━━━━━ Source material ━━━━━

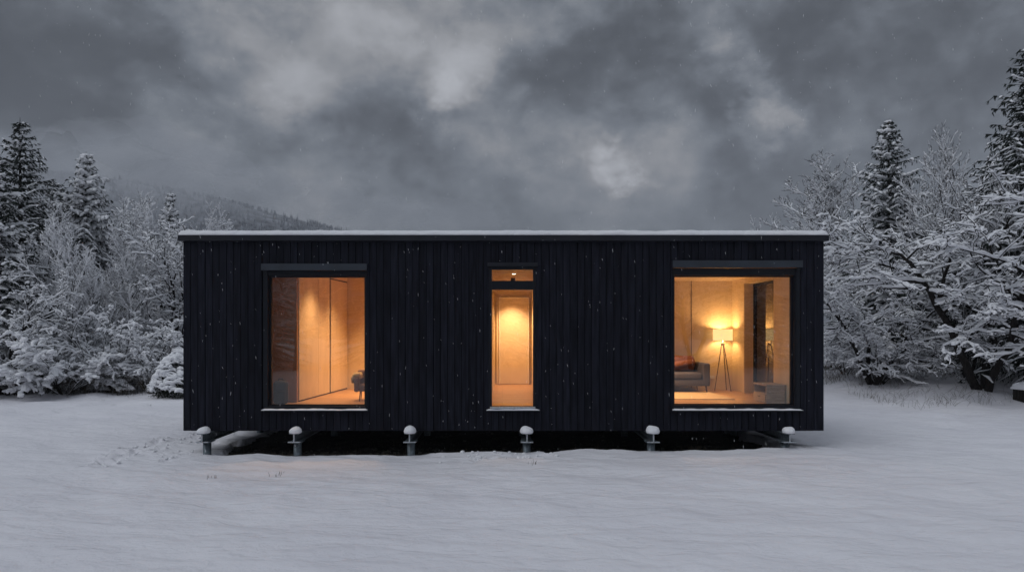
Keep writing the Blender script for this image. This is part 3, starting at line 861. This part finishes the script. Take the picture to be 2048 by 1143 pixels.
def bush_meshes(seed, W, H, key, snow=.12):
    """evergreen bush: leafy dome under thick cushions of snow"""
    rng = random.Random(seed); T, N, S = Acc(), Acc(), Acc()
    for s in range(12):
        a = rng.uniform(0, 6.28); d = rng.uniform(.3, .9)
        T.tube([(0, 0, -.1), (math.cos(a)*W*.2*d, math.sin(a)*W*.2*d, H*.4), (math.cos(a)*W*.42*d, math.sin(a)*W*.42*d, H*.75)], [.03, .02, .008], 4)
    cnt = int(1500*W*H)
    for i in range(cnt):
        a = rng.uniform(0, 6.28); el = math.asin(rng.random()); rr = rng.uniform(.55, 1.0)
        lump = 1+.22*noise.noise(Vector((math.cos(a)*2, math.sin(a)*2, el*2+seed)))
        p = Vector((math.cos(a)*math.cos(el)*W*.5*rr*lump, math.sin(a)*math.cos(el)*W*.5*rr*lump, .05+math.sin(el)*H*rr*lump))
        d = Vector((rng.gauss(0, 1), rng.gauss(0, 1), rng.gauss(-.3, .6))).normalized(); l = rng.uniform(.05, .11)
        u = d.cross(Vector((rng.gauss(0, 1), rng.gauss(0, 1), rng.gauss(0, 1)))).normalized()*l*.28
        N.add(np.array([tuple(p), tuple(p+d*l*.5+u), tuple(p+d*l), tuple(p+d*l*.5-u)]), [[0, 1, 2, 3]])
    for i in range(int(130*W*H)):
        a = rng.uniform(0, 6.28); el = R(rng.uniform(8, 85)); 
        lump = 1+.22*noise.noise(Vector((math.cos(a)*2, math.sin(a)*2, el*2+seed)))
        p = Vector((math.cos(a)*math.cos(el)*W*.5*lump, math.sin(a)*math.cos(el)*W*.5*lump, .05+math.sin(el)*H*lump))
        a2 = a + rng.gauss(math.pi/2, .9)
        dv = Vector((math.cos(a2), math.sin(a2), rng.uniform(-.35, .15))).normalized(); ln = rng.uniform(.10, .34)
        s0 = snow*rng.uniform(.45, 1.25)*(.55+.6*math.sin(el))
        q = [p - dv*ln, p-dv*ln*.4+Vector((0, 0, .05)), p+dv*ln*.3+Vector((0, 0, .04*rng.random())), p+dv*ln+Vector((0, 0, -.05))]
        S.tube([tuple(v) for v in q], [s0*.35, s0*rng.uniform(.8, 1.1), s0*rng.uniform(.7, 1.1), s0*.3], 8, 1.0, .7)
    return (T.mesh(key+'_trunk', M['bark']), N.mesh(key+'_leaves', M['leaf'], False), S.mesh(key+'_snow', M['snow']))

PROTO = {}; HT = {}
PROTO['tallA'] = (proto_bare(21, 9.5, P_tall, (1, 0), [.03, .078, .066, .056], 'tallA'), 9.5)
PROTO['tallB'] = (proto_bare(22, 8.0, P_tall, (3, .28), [.03, .072, .060, .050], 'tallB'), 8.0)
PROTO['fine'] = (proto_bare(23, 12., P_fine, (3, .22), [.015, .038, .034, .027, 0], 'fine'), 12.)
PROTO['frost'] = (proto_bare(43, 10., P_fine, (3, .26), [.03, .052, .046, .038, .026], 'frost'), 10.)
PROTO['bigA'] = (proto_bare(24, 8.0, P_big, (3, .42), [.05, .085, .068, .056, .045], 'bigA', (-.12, -.05)), 8.0)
PROTO['bigB'] = (proto_bare(25, 7.0, P_big, (3, .40), [.04, .078, .062, .052, .045], 'bigB'), 7.0)
PROTO['shrubA'] = (proto_bare(26, 3.4, P_shrub, (13, .65), [.03, .06, .055, .045], 'shrubA', maxtrunk=0), 3.4)
PROTO['shrubB'] = (proto_bare(27, 3.4, P_shrub, (11, .85), [.05, .11, .11, .095], 'shrubB', maxtrunk=0), 3.4)
PROTO['spruceA'] = (spruce_meshes(31, 12., 3.8, .12, 'spruceA', .50, snowy=.5), 12.)
PROTO['spruceB'] = (spruce_meshes(32, 12., 4.2, .14, 'spruceB', .60, snowy=.8), 12.)
PROTO['spruceD'] = (spruce_meshes(33, 12., 3.6, .065, 'spruceD', .45, snowy=.45), 12.)
PROTO['bush'] = (bush_meshes(34, 2.6, 1.7, 'bush'), 1.7)

def place(kind, px, top, D, name, label, cat, rz=0.0, group=None, wide=1.0, absx=None, absH=None, y=None, sink=0.0):
    """px: image column used only to work out the bearing of this tree from the photo; D metres from the camera plane"""
    X = (px-1005.)/F*D if absx is None else absx
    Y = D-13.65 if y is None else y
    zg = ground_far(X, Y)-sink
    H = absH if absH is not None else (2.45+(660.-top)/F*D)-zg
    ms, h0 = PROTO[kind]
    h0 = max(max(v.co.z for v in me.vertices) for me in ms) if kind not in HT else HT[kind]
    HT[kind] = h0
    e = empty(name, (X, Y, zg), rz, label, cat, group)
    s = H/h0; e.scale = (s*wide, s*wide, s)
    parts = ('trunk', 'crown', 'snow_cover')
    for nm, me in zip(parts, ms):
        o = bpy.data.objects.new(nm, me); COL.objects.link(o); o.parent = e
    return e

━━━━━

__Written instruction__: Go through the listing above and pull out each line containing the word "image".

__Result of the exercise__:
Keep writing the Blender script for this image. This is part 3, starting at line 861. This part finishes the script. Take the picture to be 2048 by 1143 pixels.
    """px: image column used only to work out the bearing of this tree from the photo; D metres from the camera plane"""